* _GIVEN TASK_
Gather the lines below that include the string "from", copying each in full.

== SOURCE EXCERPT

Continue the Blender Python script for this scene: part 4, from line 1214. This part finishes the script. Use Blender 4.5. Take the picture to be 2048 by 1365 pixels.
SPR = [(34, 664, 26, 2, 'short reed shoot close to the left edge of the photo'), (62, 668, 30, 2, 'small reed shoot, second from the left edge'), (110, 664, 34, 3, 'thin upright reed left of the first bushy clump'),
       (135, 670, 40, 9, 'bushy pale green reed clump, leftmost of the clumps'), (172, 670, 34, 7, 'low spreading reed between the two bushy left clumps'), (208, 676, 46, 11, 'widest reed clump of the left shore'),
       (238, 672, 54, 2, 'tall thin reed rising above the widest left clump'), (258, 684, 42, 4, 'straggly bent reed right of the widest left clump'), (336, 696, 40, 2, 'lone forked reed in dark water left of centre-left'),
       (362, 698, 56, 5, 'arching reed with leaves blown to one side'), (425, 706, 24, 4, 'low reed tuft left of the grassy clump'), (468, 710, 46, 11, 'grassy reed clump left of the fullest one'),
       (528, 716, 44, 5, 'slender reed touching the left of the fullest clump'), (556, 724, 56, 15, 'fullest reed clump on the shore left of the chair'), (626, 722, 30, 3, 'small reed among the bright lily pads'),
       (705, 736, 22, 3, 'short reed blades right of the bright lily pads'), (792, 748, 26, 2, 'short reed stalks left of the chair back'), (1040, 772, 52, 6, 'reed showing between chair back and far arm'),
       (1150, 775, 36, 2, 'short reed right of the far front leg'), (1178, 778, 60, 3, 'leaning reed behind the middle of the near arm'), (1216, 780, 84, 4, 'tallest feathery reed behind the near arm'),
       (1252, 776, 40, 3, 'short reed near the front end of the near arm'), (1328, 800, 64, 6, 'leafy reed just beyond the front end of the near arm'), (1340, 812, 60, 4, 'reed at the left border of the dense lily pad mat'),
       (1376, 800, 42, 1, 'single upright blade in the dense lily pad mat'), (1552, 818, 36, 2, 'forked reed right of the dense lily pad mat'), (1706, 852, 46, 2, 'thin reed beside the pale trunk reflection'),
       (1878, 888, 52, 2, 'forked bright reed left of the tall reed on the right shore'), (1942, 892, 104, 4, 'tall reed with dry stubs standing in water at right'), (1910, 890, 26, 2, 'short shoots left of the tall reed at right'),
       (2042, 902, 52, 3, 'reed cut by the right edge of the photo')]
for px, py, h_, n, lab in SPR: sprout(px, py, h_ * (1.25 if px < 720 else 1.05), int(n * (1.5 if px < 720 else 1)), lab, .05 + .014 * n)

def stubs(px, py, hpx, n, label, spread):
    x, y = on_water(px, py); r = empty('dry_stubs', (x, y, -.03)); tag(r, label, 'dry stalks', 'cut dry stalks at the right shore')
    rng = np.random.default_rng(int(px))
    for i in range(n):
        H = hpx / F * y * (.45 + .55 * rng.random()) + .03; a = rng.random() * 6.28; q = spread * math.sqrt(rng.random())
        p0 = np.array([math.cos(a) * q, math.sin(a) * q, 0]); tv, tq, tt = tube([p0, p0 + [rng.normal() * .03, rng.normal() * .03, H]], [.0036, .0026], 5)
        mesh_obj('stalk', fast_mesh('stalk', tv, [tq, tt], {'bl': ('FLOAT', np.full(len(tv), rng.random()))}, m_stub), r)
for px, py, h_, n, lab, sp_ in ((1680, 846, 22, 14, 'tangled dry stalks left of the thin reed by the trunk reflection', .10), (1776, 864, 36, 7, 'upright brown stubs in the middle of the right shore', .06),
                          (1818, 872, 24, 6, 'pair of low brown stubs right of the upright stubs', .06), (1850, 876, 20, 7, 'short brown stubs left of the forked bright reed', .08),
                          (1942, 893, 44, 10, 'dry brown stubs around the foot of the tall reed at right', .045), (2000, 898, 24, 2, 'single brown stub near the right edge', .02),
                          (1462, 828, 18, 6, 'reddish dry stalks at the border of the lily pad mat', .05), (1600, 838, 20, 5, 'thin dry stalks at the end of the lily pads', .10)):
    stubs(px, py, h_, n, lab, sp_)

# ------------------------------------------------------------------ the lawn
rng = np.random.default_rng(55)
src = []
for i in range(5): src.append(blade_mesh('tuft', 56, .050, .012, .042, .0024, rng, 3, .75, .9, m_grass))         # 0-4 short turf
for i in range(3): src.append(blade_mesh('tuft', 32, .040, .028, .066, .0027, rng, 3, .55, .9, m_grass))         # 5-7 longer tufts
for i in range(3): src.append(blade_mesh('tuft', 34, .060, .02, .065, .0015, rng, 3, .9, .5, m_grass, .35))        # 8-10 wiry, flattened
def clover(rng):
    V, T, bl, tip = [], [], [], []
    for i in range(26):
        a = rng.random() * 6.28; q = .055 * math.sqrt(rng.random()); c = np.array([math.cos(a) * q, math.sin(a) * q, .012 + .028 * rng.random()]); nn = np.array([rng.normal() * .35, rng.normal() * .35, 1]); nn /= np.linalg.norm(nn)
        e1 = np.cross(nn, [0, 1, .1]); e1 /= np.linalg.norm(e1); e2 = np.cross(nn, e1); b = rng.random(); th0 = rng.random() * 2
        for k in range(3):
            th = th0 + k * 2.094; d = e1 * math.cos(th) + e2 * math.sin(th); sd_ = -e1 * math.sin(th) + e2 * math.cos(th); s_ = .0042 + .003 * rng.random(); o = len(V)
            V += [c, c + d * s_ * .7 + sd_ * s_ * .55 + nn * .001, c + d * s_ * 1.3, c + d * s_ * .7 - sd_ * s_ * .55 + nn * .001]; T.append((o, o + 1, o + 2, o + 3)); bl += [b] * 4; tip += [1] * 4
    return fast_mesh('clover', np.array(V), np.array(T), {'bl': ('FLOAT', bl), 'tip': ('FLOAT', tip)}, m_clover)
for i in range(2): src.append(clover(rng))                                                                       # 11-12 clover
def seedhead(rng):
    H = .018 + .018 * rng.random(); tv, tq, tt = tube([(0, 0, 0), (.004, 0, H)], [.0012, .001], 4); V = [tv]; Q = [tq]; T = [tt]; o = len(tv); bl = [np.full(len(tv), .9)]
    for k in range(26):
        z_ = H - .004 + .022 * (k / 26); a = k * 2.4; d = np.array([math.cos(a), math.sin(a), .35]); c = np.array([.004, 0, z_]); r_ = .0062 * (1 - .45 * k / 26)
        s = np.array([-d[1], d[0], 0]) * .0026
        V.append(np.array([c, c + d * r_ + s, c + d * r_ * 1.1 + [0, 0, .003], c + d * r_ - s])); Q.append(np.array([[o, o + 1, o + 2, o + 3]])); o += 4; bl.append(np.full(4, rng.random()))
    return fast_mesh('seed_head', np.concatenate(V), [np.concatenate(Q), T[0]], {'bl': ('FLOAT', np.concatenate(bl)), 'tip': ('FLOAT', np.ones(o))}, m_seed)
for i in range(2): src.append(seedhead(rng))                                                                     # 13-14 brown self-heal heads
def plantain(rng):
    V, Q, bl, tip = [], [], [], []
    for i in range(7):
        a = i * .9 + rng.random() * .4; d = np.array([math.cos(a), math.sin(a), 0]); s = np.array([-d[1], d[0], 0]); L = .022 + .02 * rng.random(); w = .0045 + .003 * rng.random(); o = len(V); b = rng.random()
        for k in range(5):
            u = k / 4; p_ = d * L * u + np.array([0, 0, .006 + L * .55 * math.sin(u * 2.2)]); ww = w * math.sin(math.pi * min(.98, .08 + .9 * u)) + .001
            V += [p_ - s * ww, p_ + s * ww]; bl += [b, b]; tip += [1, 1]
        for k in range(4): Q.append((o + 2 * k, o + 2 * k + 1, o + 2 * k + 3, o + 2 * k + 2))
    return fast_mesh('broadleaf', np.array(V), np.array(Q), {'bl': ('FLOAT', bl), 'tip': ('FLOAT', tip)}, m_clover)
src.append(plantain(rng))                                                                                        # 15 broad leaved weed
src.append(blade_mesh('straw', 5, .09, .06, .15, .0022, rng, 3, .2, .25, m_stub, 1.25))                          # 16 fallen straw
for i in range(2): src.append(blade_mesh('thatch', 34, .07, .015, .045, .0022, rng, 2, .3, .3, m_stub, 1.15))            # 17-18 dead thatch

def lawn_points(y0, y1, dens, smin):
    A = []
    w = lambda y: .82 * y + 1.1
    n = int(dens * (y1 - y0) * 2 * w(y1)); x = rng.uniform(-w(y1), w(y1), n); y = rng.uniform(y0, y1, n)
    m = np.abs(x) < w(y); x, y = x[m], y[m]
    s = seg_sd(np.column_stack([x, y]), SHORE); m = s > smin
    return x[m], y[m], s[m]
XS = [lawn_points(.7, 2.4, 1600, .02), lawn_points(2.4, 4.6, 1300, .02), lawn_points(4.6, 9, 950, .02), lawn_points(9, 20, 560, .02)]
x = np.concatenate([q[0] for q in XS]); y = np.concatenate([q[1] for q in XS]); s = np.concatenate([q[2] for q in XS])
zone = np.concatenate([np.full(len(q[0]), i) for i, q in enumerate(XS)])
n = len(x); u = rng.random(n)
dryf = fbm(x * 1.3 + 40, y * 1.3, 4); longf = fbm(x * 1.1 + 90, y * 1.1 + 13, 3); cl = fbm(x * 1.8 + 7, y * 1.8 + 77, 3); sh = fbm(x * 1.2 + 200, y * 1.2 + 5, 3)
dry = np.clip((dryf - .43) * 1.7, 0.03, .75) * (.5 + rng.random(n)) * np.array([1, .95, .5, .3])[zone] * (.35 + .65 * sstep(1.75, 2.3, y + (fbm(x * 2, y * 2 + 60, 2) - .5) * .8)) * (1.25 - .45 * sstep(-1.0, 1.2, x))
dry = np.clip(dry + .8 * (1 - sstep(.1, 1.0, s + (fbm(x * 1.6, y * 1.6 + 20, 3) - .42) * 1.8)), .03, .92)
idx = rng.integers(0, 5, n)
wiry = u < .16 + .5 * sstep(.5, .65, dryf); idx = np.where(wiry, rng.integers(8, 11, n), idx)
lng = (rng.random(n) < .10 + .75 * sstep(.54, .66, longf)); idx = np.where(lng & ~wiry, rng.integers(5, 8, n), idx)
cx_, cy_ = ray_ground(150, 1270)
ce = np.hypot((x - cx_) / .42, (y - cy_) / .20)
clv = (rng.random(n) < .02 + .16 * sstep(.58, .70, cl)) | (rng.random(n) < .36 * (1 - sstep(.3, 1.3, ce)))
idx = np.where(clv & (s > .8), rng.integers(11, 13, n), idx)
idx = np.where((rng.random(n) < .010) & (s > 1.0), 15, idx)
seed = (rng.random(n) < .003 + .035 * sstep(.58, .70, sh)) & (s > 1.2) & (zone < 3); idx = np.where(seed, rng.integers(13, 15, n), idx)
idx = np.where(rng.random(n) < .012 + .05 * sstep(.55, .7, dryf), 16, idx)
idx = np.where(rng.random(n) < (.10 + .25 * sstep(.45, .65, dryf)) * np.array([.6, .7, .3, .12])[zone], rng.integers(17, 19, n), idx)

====

* _ANSWER IN FULL_
Continue the Blender Python script for this scene: part 4, from line 1214. This part finishes the script. Use Blender 4.5. Take the picture to be 2048 by 1365 pixels.
SPR = [(34, 664, 26, 2, 'short reed shoot close to the left edge of the photo'), (62, 668, 30, 2, 'small reed shoot, second from the left edge'), (110, 664, 34, 3, 'thin upright reed left of the first bushy clump'),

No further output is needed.